La Sezione delle autonomie della Corte dei Conti ha recentemente parlato di “grave deterioramento” in merito agli equilibri di bilancio degli enti (febbraio 2017). Il che ha costretto gli amministratori a mettere le mani avanti dinanzi alla magistratura. Dal 2013 al 2017, infatti, lo Stato ha imposto loro -e alle Città metropolitane- una riduzione di risorse pari a 5,2 miliardi di euro. A queste condizioni, costruire e gestire i 100mila chilometri di strade provinciali, mantenere i 3.600 edifici scolastici superiori o tutelare l’ambiente -che sono le tre funzioni rimaste in capo all’ente dopo la “riforma” Delrio del 2014- non è più di fatto possibile.
Con il paradosso che alcune delle norme che più hanno inciso sull’autonomia delle Province, come la legge di Stabilità 2015 (190/2014), avevano superato il vaglio di costituzionalità solo “in considerazione della programmata soppressione delle province”, come ebbe a dire la Corte costituzionale nel 2016, prima del referendum del 4 dicembre. In poche parole: lo Stato centrale ha iniziato a smontare questi enti di rilievo costituzionale troppo presto, prima cioè che il disegno “riformatore” andasse definitivamente in porto. E quando questo è miseramente crollato sotto milioni di “No”, l’eredità, per citare la Corte dei Conti, non è stata che “un’oggettiva condizione di precarietà che incide sulle prerogative costituzionali degli enti”.
Il 2017 è l’anno decisivo. Se nulla dovesse accadere, e cioè se il Governo in carica dovesse continuare sull’onda delle politiche di austerità degli ultimi quattro anni, le 76 Province delle Regioni a Statuto ordinario dovrebbero restituire allo Stato qualcosa come 1,65 miliardi di euro. Peccato che le entrate “da tributi propri” (Rc auto, l’imposta provinciale di trascrizione, servizi di tutela ambientale) supereranno quest’anno di poco i 2,09 miliardi. E con la differenza -445 milioni di euro- toccherà far fronte alle “funzioni fondamentali” (appunto viabilità, edilizia scolastica e ambiente). Un impegno oneroso che le stime fissano a 1,3 miliardi di euro. Risultato? Nel 2017, alle sole 76 Province “ordinarie” potranno venire a mancare 691 milioni di euro per poter chiudere i bilanci.

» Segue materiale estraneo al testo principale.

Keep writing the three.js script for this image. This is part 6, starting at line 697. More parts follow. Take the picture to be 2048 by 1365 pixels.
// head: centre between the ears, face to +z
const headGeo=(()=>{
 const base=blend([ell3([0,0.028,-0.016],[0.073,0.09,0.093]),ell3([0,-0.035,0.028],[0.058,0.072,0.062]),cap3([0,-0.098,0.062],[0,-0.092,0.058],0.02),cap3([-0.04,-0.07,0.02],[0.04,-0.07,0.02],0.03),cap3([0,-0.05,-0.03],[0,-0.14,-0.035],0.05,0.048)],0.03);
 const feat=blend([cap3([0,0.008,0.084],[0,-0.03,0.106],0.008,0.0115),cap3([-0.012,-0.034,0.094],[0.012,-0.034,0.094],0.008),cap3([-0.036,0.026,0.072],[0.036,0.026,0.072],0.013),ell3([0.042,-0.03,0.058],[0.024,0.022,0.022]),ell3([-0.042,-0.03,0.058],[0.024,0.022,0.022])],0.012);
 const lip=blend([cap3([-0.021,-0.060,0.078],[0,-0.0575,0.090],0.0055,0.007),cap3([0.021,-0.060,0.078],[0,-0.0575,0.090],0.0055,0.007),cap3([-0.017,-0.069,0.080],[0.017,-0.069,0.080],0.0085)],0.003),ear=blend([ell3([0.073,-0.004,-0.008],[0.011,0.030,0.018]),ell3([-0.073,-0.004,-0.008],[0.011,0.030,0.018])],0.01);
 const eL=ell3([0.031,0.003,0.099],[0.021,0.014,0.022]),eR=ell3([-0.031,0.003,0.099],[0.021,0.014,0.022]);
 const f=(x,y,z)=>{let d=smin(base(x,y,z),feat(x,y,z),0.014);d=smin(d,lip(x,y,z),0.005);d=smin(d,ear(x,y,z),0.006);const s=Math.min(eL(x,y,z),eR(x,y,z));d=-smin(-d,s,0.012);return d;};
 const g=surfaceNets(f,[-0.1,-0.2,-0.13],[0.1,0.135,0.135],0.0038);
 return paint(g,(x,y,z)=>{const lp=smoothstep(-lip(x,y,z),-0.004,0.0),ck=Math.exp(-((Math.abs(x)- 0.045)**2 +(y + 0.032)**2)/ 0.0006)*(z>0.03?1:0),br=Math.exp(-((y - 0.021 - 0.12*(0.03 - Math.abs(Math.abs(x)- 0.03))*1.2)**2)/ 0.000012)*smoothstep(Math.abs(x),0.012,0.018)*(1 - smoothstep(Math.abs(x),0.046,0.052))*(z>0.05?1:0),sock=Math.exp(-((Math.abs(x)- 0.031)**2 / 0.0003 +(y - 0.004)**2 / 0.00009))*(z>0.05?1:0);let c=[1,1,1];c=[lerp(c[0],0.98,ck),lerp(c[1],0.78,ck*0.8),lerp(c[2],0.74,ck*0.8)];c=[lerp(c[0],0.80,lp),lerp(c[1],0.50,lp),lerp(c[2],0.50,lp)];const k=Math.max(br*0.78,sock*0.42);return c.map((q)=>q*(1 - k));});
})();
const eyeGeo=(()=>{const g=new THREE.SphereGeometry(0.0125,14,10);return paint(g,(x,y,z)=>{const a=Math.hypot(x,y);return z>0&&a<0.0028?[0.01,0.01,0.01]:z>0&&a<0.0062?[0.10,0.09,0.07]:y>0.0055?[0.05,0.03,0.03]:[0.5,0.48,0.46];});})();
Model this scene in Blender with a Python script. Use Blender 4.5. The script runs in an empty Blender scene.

Non è una questione Nord-Sud, come dimostra il caso del Piemonte. “Su otto Province -ha scritto la Corte dei Conti- una è interessata da un dissesto e tre hanno attivato la procedura di riequilibrio finanziario pluriennale”. E l’idoneità del percorso di “risanamento” avviato per quelle già in predissesto è a dir poco incerta. Dal Piemonte si passa alla Lombardia. A Lecco, la situazione di squilibrio dovuta a restituzione e uscite per il 2017 produce un saldo negativo di 10 milioni di euro.
Ecco la ragione degli esposti. “Senza risorse è impossibile garantire una manutenzione stradale adeguata -spiega ad Altreconomia il presidente della Provincia di Lecco, Flavio Polano- e tutto questo ha ripercussioni dirette sui dirigenti nei casi di incidenti”. Come tutti i suoi colleghi, Polano amministra un ente che al 22 marzo 2017 “non ha ancora ottenuto dal legislatore regole chiare per la composizione del bilancio 2017”.
Ma la provincia lombarda ha una peculiarità. A minare il già precario equilibrio di bilancio, infatti, contribuisce anche una “grande opera”. La più rilevante, in termini finanziari, per l’ente. Si tratta di una variante della “nuova” statale tra Lecco e Bergamo, un progetto concepito nel 2001 e da allora ancora in costruzione. 2,5 chilometri, quasi tutti in galleria tra i comuni di Lecco, Vercurago e Calolziocorte, che da un importo iniziale di 71,6 milioni di euro interamente finanziato dal CIPE (nel 2009) sono schizzati a 93,7 (2012), poi a 100,5 (2014) e infine a 118 milioni di euro ai primi mesi del 2017. Dopo aver approvato il progetto definitivo senza nemmeno un parere di regolarità contabile è stato dato il via libera a tutti gli altri atti che invece erano accompagnati da un parere negativo, la Provincia di Lecco si ritrova oggi con un mutuo di 22 milioni di euro sulle spalle. Un tunnel definito “incompatibile con i vincoli di finanza pubblica” che potrebbe farsi ancora più buio: la ditta che sta eseguendo i lavori -la SALC Spa fondata da Claudio Salini- avrebbe richiesto a febbraio maggiori oneri per altri 10,2 milioni di euro, per un totale di 128 milioni (+78% rispetto al preventivo). Un chilometro di galleria arriverebbe così a costare 53 milioni di euro, un’ipotesi che porterebbe l’ente, come si legge nei pareri contabili accumulati in questi anni, a dichiarare “sicuramente” il dissesto. “Abbiamo fatto il passo più lungo della gamba -riflette amaramente il presidente Polano, che però esclude l’ipotesi dissesto- sia da un punto di vista progettuale sia da un punto di vista finanziario”. “Ma quello della Lecco-Bergamo, sinceramente, è uno dei tanti problemi che abbiamo”.